EU taxonomy - process application

EU taxonomy - process application

EU taxonomy - ITP II’s portfolio alignment

EU taxonomy - ITP II’s portfolio alignment

Challenges and solutions


Aggregate distinct (qualitative & quantitative), operationally (economic activities) and globally variable data, to a uniform set of criteria and metrics.

We trialled the taxonomy on a small portion of our investment portfolio to better understand premises and possible outcomes, while establishing a process for further implementation. We involved investees to ensure data was correctly interpreted.  

Comparing global legal frameworks and EU norms.

We listed main requirements for DNSH and Minimum Safeguards using approved public records (audit reports of certification schemes compliance provide some certainty and uniformity of local requirements, practices and data disclosure), ESG-related databases (OECD, World Bank, ILO, UN affiliates, etc.) and investee reports to fill in any gaps (i.e. missing certifications) and draw appropriate conclusions.  

Resources required in terms of time, people and technology. 

By limiting our scope and utilising existing processes and resources we were able to understand the complexity of the process, identifying gaps and making adjustments in preparation for a comprehensive roll out. 

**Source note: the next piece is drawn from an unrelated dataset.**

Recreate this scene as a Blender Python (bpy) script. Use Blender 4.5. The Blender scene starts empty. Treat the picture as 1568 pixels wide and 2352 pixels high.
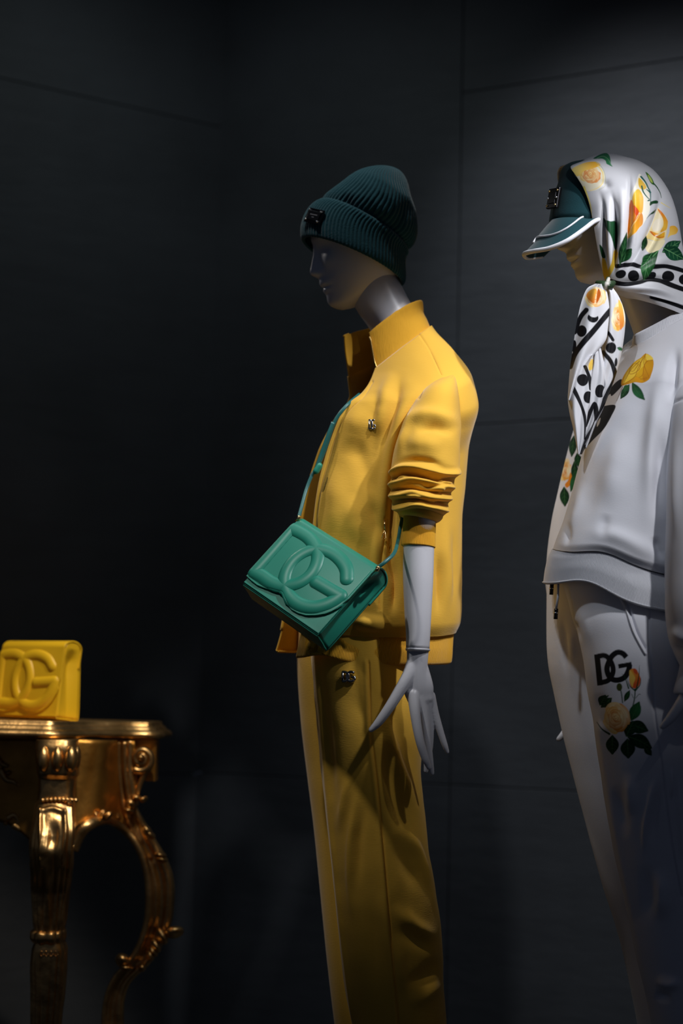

We suggest trialing the taxonomy on a small portion of the portfolio, perhaps focusing on one product/sector/region, to gain a better understanding of the framework before scaling up. Firms should reach out to peers (PRI, investees, investors, data providers, etc.) to enhance their knowledge and obtain useful guidance/feedback. It would be useful to map the current ESG framework against the taxonomy’s key principles and criteria, especially in terms of ensuring minimum safeguards and DNSH. We recommend enhancing the overall data set by aggregating open-source or proprietary information such as public records, company and third-party reports, country and industry papers, scientific articles and case studies (carbon, GHG), and regional business and sectoral frameworks.